Amaç Allah rızası için iftar yapmak değil, nutuk atıp oy devşirmekti.
Önce Kur'an okunuyor, sonra sayın devlet büyüğümüz kürsüye çıkıp siyasi nutuk atıyor, yapılan ve yapılacak hizmetleri saymaya başlıyordu.
Hemen belirteyim, o büyüklerimizin çoğu oruç falan tutmaz ama ahalinin önünde tutuyormuş gibi görünür.
Büyüklerimizle halkın arasına kalın şeritler çekiliyor, onların rahatsız olmaması bu yolla sağlanıyordu.
* * *
– Muharrem İnce ve Meral Akşener'e yalanlarla saldırılması.
İnce'ye Samsun mitinginde bisiklet hediye ediliyor, sahnede bisiklete biniyor. Uşak'ta, tarlada traktör kullanıyor.
Sonra ne oldu biliyor musunuz, AKP tarafından bunlar seçim malzemesi yapıldı ve görüntüler şöyle montajlandı:
İnce caminin içinde bisikletle geziniyor!
İnce caminin içinde traktör kullanıyor!
Sahtekârlığın bu kadarı ayıptır.
Yapanlarda ve yaptıranlarda acaba hiç mi utanma yoktur?
Fetullah'ı büyütenler, kanatları altında koruyup besleyenler, ABD'de ziyarete gidenler şimdi Meral Akşener'in FETÖ'cü olduğunu iddia ediyor!
Yine insaf.
* * *
30 gün ramazan boyunca kutsal dinimizi hiç utanıp sıkılmadan yine tepe tepe kullandılar, insanları böldüler, birbirine düşürdüler.
Yetiştirdikleri kindar nesil'i dibine kadar kullandılar.
Camileri, Kur'an kurslarını, iftar sofralarını kendi siyasi çıkarları doğrultusunda sömürüp durdular.
Camilerin içinde iftar sofraları kurdular.
Haklılar!..
Çünkü onlar Müslüman, onlardan olmayanlar değil!
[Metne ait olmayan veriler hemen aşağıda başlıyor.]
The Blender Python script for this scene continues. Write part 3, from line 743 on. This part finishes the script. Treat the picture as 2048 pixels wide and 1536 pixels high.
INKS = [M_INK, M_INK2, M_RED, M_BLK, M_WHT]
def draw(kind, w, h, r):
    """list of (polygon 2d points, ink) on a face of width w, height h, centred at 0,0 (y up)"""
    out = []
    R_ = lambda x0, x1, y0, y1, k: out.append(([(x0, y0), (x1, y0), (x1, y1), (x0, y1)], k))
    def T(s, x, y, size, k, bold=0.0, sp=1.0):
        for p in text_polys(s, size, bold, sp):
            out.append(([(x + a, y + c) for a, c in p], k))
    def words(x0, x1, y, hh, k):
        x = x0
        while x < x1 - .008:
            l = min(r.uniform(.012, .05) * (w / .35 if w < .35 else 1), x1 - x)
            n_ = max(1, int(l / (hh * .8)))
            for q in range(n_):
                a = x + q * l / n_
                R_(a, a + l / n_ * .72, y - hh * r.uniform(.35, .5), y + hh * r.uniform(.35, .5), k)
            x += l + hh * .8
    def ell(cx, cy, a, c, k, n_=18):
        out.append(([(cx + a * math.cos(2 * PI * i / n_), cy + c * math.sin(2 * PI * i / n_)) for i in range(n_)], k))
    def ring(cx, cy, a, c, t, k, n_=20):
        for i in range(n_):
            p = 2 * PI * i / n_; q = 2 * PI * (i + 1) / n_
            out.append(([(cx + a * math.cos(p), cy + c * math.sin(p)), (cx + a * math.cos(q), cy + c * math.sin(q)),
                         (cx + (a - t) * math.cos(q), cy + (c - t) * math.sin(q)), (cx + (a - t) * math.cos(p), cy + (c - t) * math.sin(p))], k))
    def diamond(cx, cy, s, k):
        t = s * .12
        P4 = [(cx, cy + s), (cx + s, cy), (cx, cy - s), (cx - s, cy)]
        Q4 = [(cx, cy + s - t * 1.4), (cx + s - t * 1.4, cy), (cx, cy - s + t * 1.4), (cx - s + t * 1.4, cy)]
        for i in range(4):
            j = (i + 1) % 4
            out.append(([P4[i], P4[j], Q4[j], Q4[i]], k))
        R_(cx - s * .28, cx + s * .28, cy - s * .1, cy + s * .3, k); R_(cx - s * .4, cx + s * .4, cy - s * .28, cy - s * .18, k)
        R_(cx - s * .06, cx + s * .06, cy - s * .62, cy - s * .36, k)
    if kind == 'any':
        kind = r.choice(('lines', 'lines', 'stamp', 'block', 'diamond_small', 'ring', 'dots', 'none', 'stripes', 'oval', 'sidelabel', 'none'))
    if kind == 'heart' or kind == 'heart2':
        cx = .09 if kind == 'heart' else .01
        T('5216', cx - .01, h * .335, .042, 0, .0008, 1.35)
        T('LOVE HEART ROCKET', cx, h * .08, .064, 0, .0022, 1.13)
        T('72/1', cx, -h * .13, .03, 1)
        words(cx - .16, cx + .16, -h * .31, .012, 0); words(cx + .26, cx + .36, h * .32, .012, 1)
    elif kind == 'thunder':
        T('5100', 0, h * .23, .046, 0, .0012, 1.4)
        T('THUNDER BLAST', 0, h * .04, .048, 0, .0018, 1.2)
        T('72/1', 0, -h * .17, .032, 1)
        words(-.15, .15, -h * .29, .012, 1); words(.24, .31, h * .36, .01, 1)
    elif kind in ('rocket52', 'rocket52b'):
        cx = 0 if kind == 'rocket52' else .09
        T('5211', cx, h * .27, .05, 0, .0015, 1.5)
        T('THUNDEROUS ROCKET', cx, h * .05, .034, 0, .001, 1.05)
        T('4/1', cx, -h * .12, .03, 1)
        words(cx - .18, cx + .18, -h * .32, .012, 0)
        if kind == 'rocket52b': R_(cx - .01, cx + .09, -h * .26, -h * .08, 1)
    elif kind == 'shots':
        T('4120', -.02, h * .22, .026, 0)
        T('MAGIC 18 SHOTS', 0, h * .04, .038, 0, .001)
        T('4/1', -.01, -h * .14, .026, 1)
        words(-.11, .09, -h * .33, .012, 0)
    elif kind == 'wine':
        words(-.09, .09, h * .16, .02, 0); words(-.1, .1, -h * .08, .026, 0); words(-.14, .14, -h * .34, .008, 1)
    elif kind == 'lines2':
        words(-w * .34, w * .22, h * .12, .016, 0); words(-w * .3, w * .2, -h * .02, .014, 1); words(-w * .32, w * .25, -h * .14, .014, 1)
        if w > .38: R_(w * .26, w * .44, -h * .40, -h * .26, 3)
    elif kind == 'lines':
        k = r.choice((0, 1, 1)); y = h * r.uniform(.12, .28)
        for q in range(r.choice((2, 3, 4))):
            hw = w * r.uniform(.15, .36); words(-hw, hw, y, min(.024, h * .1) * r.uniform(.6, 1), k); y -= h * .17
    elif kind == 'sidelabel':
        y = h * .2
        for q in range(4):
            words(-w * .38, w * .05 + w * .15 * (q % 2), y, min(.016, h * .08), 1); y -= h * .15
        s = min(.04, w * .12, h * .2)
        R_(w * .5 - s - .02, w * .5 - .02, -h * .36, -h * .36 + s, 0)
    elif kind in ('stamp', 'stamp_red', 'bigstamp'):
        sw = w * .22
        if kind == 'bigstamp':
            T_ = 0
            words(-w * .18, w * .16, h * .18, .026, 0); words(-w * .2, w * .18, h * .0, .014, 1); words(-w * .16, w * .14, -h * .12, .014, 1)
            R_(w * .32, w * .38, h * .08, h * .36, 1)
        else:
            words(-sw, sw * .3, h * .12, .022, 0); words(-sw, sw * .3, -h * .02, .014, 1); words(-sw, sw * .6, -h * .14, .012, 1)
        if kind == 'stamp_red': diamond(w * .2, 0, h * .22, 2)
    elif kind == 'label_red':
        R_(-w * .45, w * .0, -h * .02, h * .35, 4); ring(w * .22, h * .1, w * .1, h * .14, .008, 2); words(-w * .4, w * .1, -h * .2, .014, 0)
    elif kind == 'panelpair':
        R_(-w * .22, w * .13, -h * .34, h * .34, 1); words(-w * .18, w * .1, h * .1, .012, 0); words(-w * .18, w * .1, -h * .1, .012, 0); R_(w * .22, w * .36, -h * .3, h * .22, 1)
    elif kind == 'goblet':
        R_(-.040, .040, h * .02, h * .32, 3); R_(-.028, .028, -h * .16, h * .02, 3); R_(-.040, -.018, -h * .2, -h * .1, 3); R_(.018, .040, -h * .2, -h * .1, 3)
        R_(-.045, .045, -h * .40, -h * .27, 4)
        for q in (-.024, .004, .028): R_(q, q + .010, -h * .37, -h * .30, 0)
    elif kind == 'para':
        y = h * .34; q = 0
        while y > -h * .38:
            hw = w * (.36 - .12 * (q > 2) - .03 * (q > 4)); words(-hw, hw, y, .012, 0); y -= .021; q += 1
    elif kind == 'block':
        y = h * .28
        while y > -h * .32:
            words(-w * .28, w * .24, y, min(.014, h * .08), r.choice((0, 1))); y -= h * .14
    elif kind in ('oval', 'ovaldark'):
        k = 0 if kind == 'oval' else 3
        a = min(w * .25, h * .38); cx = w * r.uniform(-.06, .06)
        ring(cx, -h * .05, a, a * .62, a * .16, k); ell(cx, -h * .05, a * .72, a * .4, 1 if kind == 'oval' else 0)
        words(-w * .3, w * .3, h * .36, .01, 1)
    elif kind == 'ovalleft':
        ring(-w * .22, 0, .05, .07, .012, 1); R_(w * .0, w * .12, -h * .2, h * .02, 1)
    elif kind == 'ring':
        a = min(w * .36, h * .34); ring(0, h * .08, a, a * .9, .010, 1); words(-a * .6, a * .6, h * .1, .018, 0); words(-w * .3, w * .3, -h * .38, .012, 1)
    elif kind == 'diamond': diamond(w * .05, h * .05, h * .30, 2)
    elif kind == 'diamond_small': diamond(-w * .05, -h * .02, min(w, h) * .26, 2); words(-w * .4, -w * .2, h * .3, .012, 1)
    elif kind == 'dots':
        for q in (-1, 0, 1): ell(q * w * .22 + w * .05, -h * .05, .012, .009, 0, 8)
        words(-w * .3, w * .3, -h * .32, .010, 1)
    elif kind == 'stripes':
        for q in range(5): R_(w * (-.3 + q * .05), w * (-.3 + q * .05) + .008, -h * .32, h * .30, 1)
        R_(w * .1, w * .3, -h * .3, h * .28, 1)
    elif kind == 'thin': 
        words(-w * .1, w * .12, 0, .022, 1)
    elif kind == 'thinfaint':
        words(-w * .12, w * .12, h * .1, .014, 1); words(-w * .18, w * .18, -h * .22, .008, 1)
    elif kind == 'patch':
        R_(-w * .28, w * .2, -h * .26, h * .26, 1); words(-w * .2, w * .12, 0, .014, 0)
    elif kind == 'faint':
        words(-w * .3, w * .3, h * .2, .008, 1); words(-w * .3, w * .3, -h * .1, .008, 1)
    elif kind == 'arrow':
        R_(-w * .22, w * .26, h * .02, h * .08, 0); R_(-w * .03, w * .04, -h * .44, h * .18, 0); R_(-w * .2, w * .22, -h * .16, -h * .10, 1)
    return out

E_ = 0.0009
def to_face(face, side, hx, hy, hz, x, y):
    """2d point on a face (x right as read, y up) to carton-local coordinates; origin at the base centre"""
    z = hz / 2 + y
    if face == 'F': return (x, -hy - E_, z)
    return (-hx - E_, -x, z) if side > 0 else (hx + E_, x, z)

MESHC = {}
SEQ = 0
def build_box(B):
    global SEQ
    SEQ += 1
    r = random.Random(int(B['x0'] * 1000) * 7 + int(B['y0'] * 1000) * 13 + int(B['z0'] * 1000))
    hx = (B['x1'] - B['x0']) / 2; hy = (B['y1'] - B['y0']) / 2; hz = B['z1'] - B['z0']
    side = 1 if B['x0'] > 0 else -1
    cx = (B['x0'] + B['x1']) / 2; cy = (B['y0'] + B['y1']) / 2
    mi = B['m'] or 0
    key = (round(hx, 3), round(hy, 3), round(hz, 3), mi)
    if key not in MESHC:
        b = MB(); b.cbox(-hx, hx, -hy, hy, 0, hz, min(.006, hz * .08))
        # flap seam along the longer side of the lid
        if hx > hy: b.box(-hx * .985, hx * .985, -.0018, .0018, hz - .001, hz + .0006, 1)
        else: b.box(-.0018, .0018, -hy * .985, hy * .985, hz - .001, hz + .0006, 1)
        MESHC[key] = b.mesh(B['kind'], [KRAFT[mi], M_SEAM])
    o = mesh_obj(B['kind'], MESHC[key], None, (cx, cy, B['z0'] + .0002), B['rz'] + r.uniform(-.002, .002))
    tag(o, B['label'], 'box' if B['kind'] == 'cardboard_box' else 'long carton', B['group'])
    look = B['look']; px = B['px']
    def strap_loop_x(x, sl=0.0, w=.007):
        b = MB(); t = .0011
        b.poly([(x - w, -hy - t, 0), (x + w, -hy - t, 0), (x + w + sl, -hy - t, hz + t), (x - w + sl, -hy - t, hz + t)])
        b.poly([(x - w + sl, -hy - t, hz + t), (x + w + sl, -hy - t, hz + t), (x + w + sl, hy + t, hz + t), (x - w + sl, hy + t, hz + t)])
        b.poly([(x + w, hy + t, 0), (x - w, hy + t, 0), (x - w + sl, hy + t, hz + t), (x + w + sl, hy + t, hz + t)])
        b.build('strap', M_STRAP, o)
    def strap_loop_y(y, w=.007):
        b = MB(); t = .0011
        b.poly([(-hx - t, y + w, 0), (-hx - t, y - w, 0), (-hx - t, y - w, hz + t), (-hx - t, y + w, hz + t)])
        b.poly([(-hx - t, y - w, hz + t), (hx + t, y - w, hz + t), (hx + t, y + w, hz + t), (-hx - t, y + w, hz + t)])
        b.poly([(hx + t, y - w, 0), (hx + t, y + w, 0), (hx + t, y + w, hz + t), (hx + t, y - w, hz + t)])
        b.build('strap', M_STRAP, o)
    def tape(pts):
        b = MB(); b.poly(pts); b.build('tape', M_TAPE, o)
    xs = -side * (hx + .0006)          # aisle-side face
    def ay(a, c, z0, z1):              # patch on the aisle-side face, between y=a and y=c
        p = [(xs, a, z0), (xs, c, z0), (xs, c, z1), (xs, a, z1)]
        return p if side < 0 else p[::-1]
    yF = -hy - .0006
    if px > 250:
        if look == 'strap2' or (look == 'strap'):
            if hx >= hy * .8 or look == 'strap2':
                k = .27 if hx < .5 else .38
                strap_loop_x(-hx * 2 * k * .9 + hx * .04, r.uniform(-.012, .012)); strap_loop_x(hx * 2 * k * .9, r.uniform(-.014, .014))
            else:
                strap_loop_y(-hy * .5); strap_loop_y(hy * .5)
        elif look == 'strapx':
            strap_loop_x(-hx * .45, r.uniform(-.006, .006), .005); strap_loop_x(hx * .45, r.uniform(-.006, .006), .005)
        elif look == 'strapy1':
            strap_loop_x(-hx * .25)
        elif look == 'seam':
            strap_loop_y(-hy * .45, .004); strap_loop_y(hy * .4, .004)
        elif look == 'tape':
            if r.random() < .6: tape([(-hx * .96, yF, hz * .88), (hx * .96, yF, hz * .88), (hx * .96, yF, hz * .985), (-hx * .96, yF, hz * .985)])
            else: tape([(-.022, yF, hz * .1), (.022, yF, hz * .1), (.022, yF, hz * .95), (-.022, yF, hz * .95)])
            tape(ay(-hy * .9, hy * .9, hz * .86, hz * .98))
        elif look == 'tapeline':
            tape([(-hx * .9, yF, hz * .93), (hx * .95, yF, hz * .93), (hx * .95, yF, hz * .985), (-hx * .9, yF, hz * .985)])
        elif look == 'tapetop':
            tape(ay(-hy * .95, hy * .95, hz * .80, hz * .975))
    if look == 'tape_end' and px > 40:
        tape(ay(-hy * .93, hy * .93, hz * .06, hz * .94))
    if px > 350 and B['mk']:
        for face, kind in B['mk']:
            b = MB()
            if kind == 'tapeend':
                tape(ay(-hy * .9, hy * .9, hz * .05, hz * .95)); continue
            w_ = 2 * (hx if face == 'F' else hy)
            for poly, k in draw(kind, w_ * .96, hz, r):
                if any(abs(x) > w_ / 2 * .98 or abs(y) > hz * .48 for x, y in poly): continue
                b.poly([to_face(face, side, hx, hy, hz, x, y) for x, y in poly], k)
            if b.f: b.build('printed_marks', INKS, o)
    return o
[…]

Ramazan onların, dini bayramlarımız yine onların!
* * *
Karşımızda bir cumhurbaşkanı var, her gün, her yerde ve herkese bağırıp çağırıyor, yerli yabancı herkese posta koyuyor.
Ama Muharrem İnce'nin “Gel televizyona birlikte çıkalım, istediğin konuyu tartışalım” çağrılarına yanıt vermiyor, veremiyor.
Ben Recep Bey'in günün birinde böylesine ürkek olacağını, korkacağını, doğrusunu isterseniz hiç düşünemezdim!
* * *
Sevgili okurlarım, ramazan ayı bitince din ticaretinin ve din sömürüsünün de bitmiş olacağını sakın ola ki düşünmeyin.
Seçime kadar aynen devam edecek…
Dahası, bir takım siyasetçiler bu işten mama yediği ve beslendiği sürece her zaman sürüp gidecek.
Bu oyun özellikle fakir fukara ve eğitimsiz müminlerin, inançlı ama sorgulamayı aklına getirmeyen insanlarımızın sırtından bugüne kadar hep oynandı.
Bundan sonra da sürekli oynanacak.
Tekrar iyi bayramlar diliyorum.
Ama başka bir büyük bayramı hep birlikte 24 Haziran gecesi yaşamayı diliyorum.